Я был сильно огорчен отъездом принца Нассау, но в то же время я был глубоко тронут поведением князя Потемкина по отношению ко мне в данном случае. В то же утро я получил записку от него, в которой он самым любезным и внимательным образом выражал свое сожаление по поводу моего огорчения, причиненного мне отсутствием принца Линя и принца Нассау, и уверял меня в то же время в том, что он постарается заменить их дружбу и поддержку своей дружбой, и просил со всякой просьбой доверчиво обращаться лично к нему. Эта изысканность подтверждает правильность высказанного мною взгляда на характер князя Потемкина. Князь был способен на всевозможные милости, на изысканную вежливость и на всевозможные жестокости и даже деспотизм; руководимый попеременно то самолюбием, то сердцем, он одновременно способен был уступать и тому и другому, внушать одновременно как признательность и преданность, так и ненависть.

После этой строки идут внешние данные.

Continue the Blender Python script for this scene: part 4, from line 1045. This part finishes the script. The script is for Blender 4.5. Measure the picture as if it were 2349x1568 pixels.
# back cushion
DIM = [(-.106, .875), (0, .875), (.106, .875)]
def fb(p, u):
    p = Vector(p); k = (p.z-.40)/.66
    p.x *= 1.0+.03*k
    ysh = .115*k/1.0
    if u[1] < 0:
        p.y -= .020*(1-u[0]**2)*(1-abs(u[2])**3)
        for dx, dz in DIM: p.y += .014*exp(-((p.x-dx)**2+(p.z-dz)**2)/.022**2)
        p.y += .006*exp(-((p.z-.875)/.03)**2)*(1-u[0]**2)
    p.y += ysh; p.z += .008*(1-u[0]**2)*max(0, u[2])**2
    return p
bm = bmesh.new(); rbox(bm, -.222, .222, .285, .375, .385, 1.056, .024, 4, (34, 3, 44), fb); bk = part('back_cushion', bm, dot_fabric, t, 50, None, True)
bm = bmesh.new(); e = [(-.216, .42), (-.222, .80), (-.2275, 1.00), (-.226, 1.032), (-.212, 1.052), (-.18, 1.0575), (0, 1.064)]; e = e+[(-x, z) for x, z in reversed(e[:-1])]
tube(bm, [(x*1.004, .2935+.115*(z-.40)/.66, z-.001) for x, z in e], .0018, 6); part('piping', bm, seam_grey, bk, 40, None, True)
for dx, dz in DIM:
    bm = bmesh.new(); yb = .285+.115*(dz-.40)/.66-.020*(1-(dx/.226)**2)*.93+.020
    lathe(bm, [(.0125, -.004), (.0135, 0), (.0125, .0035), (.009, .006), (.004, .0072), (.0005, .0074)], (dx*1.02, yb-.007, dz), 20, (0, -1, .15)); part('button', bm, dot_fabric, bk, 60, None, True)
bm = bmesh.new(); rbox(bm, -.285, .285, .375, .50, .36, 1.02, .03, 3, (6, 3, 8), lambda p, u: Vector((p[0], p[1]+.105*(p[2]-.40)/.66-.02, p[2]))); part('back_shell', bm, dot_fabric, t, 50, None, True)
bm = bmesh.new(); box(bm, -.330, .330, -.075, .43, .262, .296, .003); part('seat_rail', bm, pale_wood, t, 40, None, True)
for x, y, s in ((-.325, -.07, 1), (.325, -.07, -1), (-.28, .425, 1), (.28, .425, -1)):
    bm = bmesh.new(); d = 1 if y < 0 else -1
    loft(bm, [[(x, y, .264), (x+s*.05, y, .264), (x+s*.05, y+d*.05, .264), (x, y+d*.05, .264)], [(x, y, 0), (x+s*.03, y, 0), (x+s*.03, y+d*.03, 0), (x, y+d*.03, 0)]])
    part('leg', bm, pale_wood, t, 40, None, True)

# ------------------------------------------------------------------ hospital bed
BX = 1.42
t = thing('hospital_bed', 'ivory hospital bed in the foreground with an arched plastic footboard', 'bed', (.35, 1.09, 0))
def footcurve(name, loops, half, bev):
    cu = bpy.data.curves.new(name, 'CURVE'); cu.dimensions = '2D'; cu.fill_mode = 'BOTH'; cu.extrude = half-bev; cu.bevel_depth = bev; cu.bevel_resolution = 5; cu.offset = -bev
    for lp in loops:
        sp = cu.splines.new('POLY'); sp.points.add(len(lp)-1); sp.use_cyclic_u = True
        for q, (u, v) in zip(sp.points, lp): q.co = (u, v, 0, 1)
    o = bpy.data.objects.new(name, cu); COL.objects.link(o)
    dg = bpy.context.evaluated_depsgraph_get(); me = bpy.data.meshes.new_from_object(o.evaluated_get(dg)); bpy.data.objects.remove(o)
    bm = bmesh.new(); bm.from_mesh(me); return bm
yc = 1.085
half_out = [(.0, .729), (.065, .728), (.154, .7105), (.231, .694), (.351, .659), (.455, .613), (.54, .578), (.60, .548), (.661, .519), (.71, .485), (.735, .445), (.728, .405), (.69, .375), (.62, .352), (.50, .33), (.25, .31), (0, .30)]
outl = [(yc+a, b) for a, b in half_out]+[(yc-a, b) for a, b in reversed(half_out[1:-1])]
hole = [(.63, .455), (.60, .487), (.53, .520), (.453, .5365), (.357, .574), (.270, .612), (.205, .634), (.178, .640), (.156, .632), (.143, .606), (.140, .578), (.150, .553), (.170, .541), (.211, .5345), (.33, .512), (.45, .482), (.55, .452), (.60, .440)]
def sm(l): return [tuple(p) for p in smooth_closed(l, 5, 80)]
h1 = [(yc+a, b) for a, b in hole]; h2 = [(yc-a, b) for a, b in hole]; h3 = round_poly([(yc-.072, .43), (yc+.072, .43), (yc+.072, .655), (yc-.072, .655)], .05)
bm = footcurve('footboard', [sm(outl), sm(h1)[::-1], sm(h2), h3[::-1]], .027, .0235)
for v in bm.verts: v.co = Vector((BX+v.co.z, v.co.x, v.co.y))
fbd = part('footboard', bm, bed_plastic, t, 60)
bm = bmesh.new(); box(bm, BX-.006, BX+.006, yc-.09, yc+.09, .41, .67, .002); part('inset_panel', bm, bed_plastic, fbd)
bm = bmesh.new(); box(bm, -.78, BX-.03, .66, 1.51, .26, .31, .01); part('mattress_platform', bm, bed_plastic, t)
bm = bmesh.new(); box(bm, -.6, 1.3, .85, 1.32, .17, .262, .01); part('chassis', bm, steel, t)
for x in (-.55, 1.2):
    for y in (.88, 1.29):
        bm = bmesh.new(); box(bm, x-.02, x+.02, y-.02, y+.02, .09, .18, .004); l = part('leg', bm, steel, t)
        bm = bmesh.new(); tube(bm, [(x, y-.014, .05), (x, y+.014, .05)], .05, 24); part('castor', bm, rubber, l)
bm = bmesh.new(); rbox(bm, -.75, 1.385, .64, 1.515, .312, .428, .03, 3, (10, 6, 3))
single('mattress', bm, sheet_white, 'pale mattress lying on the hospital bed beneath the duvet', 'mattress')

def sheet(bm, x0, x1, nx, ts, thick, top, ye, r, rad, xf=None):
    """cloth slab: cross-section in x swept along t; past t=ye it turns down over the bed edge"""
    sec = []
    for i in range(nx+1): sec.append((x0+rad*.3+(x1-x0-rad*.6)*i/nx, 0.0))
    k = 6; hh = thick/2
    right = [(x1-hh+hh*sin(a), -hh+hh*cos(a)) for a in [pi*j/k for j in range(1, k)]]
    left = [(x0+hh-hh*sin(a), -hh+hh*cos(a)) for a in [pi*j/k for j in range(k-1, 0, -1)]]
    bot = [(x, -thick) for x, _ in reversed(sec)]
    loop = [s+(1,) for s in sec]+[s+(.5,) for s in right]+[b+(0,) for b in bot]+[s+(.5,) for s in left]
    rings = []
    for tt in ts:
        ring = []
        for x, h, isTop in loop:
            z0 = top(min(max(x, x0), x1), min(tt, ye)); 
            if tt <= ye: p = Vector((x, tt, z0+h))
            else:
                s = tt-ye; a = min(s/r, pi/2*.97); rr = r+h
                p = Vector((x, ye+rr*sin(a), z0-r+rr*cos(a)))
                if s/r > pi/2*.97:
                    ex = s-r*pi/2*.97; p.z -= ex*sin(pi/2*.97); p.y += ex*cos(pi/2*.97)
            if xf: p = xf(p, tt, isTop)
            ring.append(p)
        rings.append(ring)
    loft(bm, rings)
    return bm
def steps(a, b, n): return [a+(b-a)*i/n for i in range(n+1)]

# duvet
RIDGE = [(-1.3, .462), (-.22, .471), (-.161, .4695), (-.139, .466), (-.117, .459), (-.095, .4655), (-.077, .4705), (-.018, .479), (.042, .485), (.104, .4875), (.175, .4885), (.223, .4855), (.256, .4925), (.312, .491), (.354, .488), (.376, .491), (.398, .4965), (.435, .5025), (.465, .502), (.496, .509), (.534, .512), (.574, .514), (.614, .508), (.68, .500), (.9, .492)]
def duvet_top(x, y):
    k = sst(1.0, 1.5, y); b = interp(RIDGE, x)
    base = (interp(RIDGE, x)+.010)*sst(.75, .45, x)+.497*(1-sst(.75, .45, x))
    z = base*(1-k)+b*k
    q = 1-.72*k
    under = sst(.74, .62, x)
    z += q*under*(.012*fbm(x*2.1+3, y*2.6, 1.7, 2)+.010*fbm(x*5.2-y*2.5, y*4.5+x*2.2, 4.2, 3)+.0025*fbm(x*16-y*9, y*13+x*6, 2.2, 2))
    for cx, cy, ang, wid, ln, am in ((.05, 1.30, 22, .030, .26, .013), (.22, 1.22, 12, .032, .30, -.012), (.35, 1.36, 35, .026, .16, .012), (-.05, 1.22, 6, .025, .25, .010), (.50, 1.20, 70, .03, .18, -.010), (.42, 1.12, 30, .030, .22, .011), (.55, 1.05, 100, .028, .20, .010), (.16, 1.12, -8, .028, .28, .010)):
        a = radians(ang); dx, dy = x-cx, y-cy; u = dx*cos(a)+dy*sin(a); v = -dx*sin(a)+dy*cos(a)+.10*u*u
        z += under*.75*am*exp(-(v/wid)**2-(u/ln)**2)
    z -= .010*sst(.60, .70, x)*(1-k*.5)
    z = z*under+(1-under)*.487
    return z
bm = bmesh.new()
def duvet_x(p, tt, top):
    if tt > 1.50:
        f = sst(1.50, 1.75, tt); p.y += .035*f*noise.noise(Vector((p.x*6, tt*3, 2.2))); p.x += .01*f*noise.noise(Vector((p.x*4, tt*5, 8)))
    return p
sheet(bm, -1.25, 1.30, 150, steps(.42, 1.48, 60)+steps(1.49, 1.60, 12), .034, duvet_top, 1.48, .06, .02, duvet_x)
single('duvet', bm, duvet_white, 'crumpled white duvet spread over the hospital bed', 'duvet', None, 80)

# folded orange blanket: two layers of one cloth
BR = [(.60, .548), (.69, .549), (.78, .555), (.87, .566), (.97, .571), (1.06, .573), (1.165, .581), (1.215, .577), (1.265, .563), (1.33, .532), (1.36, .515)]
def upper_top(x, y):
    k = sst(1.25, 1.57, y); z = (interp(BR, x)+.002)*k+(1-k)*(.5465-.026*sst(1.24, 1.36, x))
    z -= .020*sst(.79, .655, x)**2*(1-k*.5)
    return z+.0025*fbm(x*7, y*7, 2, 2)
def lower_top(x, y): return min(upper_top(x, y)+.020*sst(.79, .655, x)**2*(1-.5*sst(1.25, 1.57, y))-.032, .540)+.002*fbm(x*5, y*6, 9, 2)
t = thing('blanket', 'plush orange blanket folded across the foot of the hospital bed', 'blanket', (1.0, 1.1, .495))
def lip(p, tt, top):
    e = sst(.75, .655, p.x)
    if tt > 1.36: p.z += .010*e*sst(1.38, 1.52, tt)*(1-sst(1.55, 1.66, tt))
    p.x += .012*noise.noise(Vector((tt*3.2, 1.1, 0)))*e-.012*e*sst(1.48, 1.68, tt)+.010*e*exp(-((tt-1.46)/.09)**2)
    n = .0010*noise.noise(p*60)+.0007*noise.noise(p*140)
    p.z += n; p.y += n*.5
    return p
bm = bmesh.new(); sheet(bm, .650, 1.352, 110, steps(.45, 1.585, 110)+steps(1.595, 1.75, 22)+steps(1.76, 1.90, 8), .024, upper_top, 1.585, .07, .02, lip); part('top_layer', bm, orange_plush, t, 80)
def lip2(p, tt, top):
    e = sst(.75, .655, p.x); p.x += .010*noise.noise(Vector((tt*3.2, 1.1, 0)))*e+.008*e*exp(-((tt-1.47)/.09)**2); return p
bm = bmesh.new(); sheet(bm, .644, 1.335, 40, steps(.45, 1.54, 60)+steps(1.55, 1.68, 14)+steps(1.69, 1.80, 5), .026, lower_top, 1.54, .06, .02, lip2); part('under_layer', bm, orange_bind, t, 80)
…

1-го ноября в Очаков вошли 18 отдельных судов из флота, стоявшего на якоре у Березани, несмотря на ряд фрегатов и судов флотилии, расположенной при устье лимана. Сильные вихри, присущие этому времени года, затрудняли всякие движения и лишали возможности препятствовать туркам в подобного рода предприятиях. Оставалась, наконец, только надежда на то, что турецкий флот уйдет, так как всё время стоявшая ужасная погода не позволяла ему долго держаться на море. Эта новая помощь Очакову подтверждала блестящим образом мнение принца Нассау, утверждавшего несколько раз, что время года не способствовало воспрепятствованию непрерывного снабжения города съестными припасами и что, в таком случае, польза флотилии сводилась решительно к нулю.
Мне трудно будет дать понятие о том, что претерпевала армия, что каждому в отдельности приходилось переносить в то время. Земля была на два фута покрыта снегом, стояли морозы в 12–15°, да к тому еще ураганы с моря, часто опрокидывавшие палатки. Это обстоятельство, вошедшее в обыкновение, вызвало распоряжение по армии князя Потемкина вырыть в земле ямы, по имени землянки, куда солдаты уходили на отдых; палатки же были отправлены в арьергард. В тех неизмеримых степях нельзя было получить ни дров, ни других припасов, т. е. нижние чины лишены были вина, водки, даже мяса, цена которого для них была слишком высока. Генералы и полковники на вес золота оплачивали некоторые жизненные припасы. Несмотря на все меры предосторожности, подсказанные инстинктом, нельзя было лечь спать в палатке, чтобы утром не проснуться покрытым снегом. Из числа тех немногих лошадей, которых пришлось оставить, когда, вследствие недостатка в фураже, три четверти кавалерии отправлены были на квартиры, падало ежедневно несколько, а люди, у которых не было палаток-конюшен, и вовсе не могли сохранить ни одной. Несмотря на то, что у меня была конюшня, у меня осталось всего две лошади, одну из которых я держал под наметом своей палатки, чтобы согреваться об нее. Все телеги наших военных обозов пошли на дрова весьма умеренной кухни, которую приходилось вести каждому для себя, и на костры, у которых удавалось слегка погреться. Генералы, имевшие по нескольку экипажей, сохранили по одному, пожертвовав остальные на дрова.
Я был молод и не привык к морозу, как русские, а потому у меня в палатке день и ночь горела спиртовая грелка (винный спирт стоил два луидора бутылка), как единственное средство несколько обогреться. Когда я собирался спать, мои люди грели над грелкой мешок, величиной в мой рост, нагрев его, водворяли меня в него, укладывали меня и укрывали всеми моими одеялами и одеждой. Так я засыпал; а утром мой лакей снимал с моего лица снег, толщиной в две-три линии, который нападал за ночь сквозь палатку. На всех солдатах, занятых в траншее, были шубы и башмаки, подбитые мехом, поверх сапог, а унтер-офицеры находились в постоянном движении по всему протяжению армии и будили людей, цепеневших от холода; если они засыпали, кровь свертывалась от мороза, и они уже больше не просыпались. Трудно изобразить бедствие, подобное тогдашнему. По утрам и вечерам я ходил в траншею, обедал же и проводил вечера у князя; но при всем моем старании узнать его намерения, мне не удавалось угадать судьбы, которую он нам готовил.